[Records from a collection]
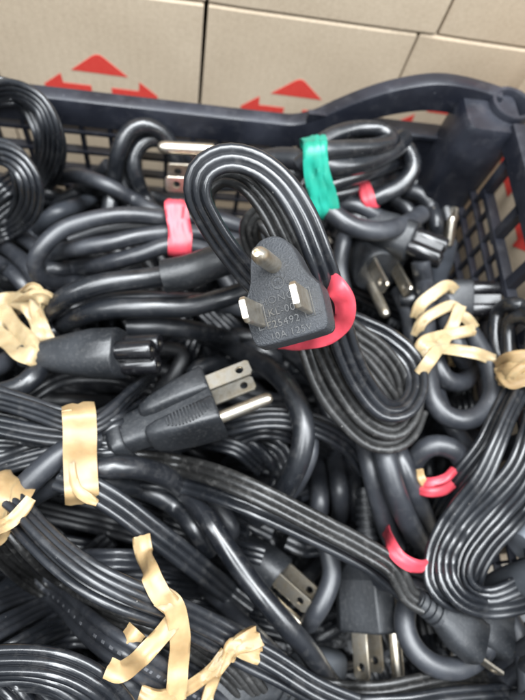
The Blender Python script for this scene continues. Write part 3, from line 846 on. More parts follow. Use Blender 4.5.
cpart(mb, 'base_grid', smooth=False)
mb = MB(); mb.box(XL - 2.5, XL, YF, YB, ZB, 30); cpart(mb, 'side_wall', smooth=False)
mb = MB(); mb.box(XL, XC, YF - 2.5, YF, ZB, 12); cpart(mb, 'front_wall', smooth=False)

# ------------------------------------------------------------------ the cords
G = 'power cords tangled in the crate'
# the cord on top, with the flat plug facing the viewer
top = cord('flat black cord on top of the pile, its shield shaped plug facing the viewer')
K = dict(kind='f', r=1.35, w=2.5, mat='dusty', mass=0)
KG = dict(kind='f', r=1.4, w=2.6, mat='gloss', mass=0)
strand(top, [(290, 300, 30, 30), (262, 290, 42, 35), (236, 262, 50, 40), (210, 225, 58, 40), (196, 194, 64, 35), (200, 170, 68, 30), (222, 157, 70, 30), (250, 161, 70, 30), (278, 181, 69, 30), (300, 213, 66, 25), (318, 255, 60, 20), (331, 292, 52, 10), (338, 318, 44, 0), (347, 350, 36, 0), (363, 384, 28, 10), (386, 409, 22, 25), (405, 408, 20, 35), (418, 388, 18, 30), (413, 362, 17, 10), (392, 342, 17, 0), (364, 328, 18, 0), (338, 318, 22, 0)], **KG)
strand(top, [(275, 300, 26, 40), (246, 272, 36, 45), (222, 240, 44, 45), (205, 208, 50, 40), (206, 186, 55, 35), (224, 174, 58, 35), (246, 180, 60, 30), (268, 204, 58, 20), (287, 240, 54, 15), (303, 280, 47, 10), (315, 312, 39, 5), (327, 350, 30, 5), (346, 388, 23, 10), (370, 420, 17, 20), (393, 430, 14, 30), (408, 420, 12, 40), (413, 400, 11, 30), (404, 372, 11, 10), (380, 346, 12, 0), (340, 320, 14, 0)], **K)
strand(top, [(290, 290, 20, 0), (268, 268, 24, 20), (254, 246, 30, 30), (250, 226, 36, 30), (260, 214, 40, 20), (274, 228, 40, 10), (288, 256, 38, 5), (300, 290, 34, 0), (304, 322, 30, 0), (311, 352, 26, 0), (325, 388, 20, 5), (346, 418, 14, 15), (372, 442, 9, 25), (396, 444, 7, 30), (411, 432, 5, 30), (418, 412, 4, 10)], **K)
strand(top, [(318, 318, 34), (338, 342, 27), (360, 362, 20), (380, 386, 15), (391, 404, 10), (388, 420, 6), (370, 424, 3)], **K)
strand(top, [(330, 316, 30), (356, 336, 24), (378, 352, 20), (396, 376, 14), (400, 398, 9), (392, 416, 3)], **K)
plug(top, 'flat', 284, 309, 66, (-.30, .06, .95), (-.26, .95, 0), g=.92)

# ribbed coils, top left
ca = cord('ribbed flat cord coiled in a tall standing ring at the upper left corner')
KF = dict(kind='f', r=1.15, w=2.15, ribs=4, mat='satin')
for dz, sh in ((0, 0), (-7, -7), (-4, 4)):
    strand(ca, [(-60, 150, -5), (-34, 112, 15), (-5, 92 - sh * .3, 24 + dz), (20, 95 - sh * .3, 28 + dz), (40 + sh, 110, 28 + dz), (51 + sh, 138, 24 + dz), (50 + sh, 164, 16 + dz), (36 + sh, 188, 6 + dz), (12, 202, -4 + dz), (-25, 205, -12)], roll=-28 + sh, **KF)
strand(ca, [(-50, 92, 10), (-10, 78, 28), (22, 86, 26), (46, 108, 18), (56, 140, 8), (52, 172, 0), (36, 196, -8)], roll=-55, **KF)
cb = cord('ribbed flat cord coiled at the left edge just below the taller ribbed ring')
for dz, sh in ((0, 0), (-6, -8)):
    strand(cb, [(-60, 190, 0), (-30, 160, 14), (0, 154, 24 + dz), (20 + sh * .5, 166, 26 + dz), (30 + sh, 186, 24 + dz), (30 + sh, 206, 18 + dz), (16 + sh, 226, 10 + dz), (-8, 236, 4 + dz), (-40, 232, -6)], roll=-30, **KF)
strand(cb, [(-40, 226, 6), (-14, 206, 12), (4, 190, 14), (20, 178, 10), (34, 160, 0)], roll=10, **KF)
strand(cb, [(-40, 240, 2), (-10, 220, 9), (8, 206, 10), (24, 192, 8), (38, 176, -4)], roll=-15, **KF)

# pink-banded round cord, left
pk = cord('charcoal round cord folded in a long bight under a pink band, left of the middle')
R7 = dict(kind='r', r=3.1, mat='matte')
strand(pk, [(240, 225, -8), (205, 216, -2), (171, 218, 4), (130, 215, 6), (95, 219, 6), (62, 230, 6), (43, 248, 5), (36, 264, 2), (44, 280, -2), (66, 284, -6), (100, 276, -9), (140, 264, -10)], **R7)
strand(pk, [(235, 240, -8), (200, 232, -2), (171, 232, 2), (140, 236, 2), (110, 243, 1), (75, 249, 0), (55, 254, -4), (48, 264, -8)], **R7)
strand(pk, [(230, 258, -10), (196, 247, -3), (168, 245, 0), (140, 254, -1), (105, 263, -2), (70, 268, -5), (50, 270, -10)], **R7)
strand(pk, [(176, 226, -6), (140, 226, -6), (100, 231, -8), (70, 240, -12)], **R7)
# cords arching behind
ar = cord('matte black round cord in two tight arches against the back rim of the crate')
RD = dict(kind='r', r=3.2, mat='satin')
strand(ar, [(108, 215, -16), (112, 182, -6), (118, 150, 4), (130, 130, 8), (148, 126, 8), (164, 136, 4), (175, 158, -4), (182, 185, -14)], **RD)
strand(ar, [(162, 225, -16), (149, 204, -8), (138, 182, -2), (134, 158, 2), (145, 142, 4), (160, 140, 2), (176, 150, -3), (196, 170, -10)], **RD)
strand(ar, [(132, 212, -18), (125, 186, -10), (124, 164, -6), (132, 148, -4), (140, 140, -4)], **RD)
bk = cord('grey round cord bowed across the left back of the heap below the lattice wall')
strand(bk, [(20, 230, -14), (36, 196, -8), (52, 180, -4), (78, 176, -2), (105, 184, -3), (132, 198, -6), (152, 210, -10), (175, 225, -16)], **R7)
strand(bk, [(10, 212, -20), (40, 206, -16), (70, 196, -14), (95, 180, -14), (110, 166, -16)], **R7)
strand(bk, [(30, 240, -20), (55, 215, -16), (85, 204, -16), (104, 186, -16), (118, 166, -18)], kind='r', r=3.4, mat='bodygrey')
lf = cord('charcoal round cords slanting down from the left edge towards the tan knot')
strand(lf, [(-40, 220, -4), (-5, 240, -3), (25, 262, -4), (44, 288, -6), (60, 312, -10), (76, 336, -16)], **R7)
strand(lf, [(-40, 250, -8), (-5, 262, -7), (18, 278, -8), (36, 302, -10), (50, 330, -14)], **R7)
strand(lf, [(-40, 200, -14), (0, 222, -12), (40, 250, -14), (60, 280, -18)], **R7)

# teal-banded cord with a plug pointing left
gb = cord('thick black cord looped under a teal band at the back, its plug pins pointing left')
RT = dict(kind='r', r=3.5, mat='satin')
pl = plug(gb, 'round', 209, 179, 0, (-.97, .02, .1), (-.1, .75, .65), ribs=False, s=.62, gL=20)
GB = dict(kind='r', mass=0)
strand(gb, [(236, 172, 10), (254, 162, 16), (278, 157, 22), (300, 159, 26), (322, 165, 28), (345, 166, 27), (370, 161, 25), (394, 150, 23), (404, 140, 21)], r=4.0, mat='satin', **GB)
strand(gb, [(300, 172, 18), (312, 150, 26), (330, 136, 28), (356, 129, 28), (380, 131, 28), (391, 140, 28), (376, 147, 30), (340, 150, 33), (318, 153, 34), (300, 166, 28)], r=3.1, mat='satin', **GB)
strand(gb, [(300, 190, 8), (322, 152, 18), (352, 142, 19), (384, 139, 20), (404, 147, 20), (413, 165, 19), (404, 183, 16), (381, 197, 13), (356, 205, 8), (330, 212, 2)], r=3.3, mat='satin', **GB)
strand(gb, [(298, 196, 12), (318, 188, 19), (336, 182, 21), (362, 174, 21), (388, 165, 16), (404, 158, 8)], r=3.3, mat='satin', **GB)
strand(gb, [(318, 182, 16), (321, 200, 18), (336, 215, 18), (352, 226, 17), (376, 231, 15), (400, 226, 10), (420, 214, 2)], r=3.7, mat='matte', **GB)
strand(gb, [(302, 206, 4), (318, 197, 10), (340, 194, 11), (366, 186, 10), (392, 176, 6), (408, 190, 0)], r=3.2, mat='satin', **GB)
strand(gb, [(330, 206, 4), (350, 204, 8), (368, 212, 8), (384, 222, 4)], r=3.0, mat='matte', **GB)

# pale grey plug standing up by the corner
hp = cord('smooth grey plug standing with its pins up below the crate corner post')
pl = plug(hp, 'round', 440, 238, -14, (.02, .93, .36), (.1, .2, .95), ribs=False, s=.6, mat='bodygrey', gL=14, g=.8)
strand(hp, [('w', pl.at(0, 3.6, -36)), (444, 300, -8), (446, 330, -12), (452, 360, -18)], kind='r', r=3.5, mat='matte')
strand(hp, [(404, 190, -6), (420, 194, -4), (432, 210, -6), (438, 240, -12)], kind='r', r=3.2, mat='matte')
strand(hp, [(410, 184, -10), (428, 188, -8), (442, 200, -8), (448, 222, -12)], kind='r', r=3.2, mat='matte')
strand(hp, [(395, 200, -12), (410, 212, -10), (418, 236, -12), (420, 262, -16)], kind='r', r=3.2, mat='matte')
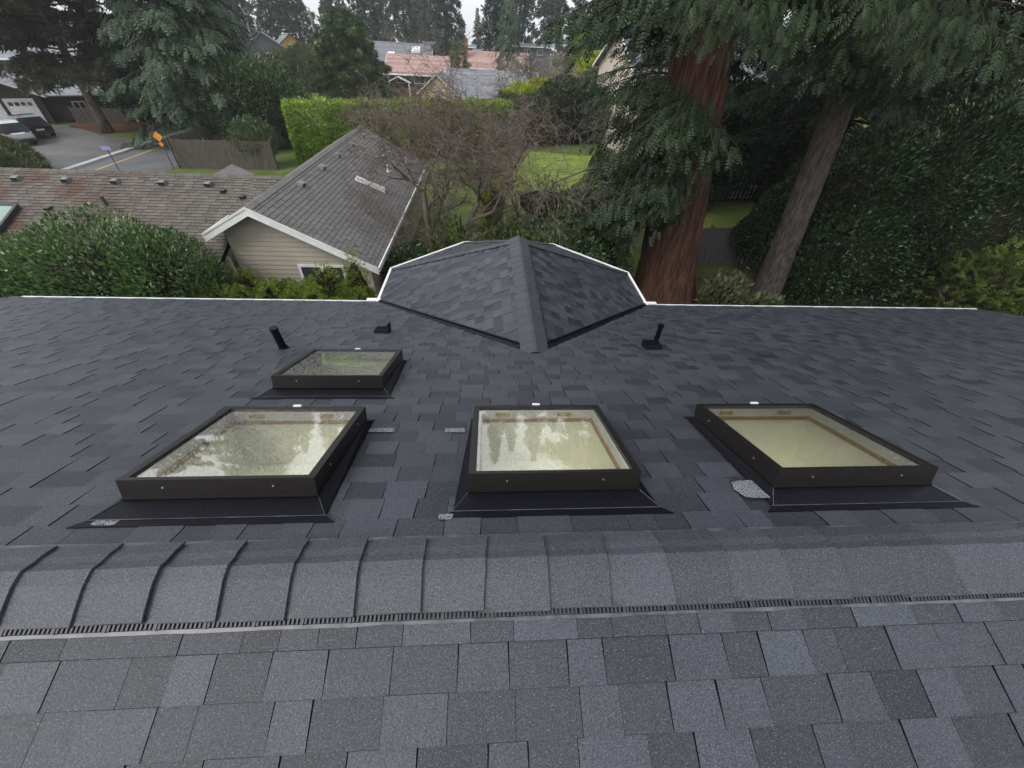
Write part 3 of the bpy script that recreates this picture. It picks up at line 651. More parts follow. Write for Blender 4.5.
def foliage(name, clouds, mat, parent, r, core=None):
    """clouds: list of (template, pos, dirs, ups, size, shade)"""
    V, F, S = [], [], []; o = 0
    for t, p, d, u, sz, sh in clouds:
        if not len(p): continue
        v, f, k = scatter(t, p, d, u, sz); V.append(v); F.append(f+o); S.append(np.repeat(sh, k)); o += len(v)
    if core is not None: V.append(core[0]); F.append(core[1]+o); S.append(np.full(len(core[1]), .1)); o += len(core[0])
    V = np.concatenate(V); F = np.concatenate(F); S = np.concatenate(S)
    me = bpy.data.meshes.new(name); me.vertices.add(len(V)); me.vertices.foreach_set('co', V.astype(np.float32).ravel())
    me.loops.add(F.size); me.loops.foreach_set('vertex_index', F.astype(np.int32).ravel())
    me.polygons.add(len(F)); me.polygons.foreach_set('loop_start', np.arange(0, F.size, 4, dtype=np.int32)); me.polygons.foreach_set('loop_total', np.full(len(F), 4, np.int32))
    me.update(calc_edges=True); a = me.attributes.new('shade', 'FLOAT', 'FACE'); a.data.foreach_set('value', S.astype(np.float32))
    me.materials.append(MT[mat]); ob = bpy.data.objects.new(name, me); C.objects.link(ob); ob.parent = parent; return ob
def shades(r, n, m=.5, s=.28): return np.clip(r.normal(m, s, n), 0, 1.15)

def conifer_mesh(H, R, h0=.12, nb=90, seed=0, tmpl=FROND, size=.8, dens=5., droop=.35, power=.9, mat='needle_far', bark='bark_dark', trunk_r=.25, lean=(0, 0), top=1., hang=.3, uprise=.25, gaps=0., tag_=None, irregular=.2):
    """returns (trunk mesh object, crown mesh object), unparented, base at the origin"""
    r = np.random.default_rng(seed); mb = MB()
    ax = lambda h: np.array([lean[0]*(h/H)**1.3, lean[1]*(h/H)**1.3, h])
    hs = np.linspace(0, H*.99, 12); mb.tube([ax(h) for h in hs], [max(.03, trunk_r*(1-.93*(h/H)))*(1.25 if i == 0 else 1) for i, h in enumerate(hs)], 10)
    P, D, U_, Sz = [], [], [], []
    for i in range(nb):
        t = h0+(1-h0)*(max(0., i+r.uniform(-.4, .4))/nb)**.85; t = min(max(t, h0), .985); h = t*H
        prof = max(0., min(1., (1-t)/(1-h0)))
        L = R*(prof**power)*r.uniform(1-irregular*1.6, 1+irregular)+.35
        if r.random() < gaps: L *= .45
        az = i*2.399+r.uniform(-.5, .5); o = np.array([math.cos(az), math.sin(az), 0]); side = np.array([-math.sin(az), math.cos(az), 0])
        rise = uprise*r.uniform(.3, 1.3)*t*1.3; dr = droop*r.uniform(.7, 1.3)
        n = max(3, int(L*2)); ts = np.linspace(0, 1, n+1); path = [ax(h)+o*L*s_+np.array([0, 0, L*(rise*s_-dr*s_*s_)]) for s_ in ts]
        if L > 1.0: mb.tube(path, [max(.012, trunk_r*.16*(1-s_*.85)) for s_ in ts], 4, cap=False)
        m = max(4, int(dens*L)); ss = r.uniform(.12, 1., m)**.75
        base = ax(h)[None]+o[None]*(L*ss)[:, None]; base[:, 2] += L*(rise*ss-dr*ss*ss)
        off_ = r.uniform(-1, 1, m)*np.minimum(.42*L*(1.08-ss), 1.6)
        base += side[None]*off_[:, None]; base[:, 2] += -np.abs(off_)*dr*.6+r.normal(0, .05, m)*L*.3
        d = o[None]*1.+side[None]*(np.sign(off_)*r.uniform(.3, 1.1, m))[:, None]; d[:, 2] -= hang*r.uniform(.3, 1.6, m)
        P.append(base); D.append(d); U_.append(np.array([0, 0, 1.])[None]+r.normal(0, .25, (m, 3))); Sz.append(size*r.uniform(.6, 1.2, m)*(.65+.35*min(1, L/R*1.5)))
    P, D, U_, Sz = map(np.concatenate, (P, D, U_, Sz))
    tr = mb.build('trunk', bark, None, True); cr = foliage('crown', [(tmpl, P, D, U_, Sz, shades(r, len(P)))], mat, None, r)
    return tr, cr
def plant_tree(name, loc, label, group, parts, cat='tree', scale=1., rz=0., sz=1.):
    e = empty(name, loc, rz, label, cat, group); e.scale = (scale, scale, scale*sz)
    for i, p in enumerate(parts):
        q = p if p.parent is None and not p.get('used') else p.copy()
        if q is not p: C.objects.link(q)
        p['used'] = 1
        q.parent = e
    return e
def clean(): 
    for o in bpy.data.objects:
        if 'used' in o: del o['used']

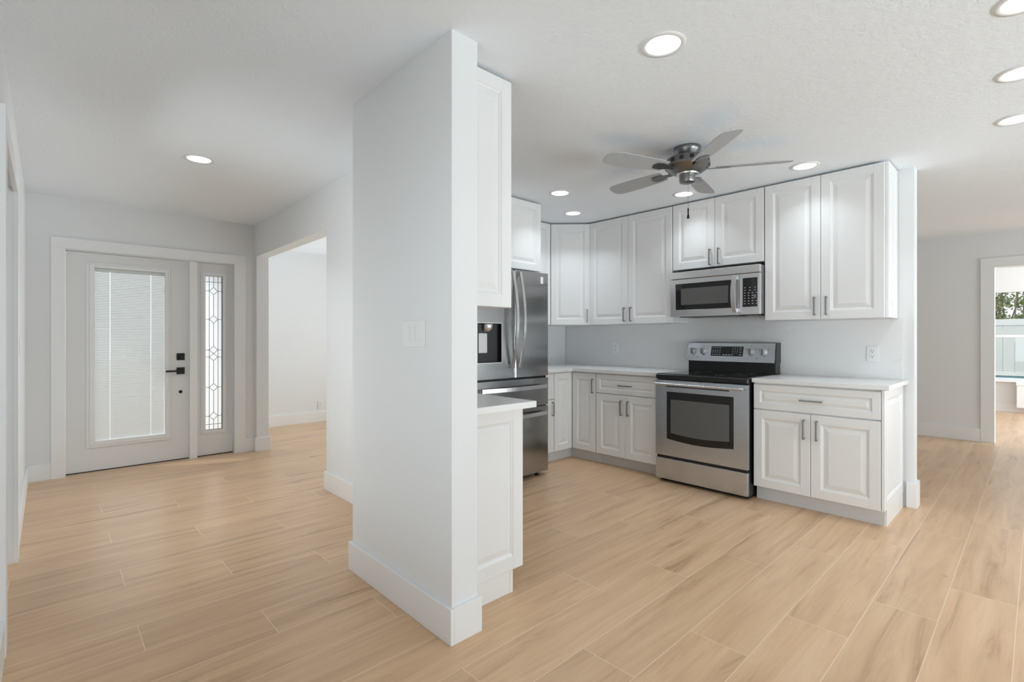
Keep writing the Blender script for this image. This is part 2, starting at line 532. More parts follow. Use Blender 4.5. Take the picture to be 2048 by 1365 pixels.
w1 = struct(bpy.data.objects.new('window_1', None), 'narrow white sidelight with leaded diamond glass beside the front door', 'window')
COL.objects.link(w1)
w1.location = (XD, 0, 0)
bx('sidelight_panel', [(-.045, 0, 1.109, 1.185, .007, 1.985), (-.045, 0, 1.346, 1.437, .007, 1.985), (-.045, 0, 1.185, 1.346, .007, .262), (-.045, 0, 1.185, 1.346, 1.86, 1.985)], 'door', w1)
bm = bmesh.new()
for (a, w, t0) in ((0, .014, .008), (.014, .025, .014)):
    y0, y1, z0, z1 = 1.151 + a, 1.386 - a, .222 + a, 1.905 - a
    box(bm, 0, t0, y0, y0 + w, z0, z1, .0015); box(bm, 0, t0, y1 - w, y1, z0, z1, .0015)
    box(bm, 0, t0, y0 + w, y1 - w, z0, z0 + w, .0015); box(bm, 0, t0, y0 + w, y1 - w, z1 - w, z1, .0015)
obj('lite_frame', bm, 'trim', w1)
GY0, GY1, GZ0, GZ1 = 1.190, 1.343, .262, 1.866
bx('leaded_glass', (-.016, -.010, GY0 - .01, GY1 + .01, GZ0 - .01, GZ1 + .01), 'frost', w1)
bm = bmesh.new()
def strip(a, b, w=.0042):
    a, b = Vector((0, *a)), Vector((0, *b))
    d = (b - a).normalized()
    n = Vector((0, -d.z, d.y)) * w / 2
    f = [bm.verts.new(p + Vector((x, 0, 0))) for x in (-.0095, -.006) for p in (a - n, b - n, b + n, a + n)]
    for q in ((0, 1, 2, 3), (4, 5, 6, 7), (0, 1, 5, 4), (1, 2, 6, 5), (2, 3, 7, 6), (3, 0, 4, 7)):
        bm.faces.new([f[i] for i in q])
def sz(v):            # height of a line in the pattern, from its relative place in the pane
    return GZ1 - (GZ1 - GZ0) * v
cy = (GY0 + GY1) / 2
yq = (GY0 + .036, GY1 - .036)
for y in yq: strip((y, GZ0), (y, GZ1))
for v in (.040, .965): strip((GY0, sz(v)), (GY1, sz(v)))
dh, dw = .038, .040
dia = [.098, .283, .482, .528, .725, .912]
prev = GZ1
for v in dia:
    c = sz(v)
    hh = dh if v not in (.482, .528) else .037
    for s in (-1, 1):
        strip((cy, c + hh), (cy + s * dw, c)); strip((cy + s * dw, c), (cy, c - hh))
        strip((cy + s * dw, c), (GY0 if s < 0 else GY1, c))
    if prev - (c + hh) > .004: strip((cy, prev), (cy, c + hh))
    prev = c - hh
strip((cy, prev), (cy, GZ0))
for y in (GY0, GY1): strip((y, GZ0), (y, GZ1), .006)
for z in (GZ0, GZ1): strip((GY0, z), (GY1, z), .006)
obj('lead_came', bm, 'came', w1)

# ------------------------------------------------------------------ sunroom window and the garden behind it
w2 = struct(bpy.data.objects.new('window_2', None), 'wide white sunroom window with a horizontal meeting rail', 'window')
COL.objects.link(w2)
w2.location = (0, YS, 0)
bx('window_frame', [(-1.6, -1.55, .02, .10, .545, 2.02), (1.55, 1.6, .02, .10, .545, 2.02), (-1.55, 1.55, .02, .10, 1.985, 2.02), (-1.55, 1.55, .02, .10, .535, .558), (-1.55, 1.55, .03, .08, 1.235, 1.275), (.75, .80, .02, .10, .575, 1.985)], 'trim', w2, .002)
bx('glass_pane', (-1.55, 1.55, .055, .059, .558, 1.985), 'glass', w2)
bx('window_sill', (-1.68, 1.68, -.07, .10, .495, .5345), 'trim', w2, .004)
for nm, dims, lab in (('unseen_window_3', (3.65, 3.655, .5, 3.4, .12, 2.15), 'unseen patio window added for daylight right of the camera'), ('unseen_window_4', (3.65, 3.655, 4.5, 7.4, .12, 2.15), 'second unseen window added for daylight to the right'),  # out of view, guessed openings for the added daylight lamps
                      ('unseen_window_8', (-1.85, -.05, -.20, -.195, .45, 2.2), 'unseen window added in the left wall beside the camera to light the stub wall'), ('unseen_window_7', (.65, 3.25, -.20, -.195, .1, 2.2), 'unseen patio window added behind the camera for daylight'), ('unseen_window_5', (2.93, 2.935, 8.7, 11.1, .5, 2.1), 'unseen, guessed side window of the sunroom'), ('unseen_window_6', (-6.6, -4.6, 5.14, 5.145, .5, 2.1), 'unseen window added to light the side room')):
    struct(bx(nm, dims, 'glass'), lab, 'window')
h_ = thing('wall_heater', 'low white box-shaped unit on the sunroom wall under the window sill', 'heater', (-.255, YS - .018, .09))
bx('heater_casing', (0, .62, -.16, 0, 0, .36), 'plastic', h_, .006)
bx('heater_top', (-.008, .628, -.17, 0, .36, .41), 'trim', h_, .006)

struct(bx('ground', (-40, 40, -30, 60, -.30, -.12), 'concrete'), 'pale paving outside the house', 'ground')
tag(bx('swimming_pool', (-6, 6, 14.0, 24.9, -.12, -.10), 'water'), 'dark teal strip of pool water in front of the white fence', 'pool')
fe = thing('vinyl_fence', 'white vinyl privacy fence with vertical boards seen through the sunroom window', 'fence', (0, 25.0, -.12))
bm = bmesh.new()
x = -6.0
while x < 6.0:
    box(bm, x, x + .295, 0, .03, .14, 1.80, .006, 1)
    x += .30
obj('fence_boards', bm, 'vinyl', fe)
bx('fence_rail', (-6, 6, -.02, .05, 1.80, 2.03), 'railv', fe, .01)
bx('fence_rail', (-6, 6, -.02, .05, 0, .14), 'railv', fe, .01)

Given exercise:
Copy out only the lines above from the one with "Write part 3 of" to the one with "v, f, k = scatter(t, p, d, u, sz);", inclusive, exactly as they stand.

Exercise result:
Write part 3 of the bpy script that recreates this picture. It picks up at line 651. More parts follow. Write for Blender 4.5.
def foliage(name, clouds, mat, parent, r, core=None):
    """clouds: list of (template, pos, dirs, ups, size, shade)"""
    V, F, S = [], [], []; o = 0
    for t, p, d, u, sz, sh in clouds:
        if not len(p): continue
        v, f, k = scatter(t, p, d, u, sz); V.append(v); F.append(f+o); S.append(np.repeat(sh, k)); o += len(v)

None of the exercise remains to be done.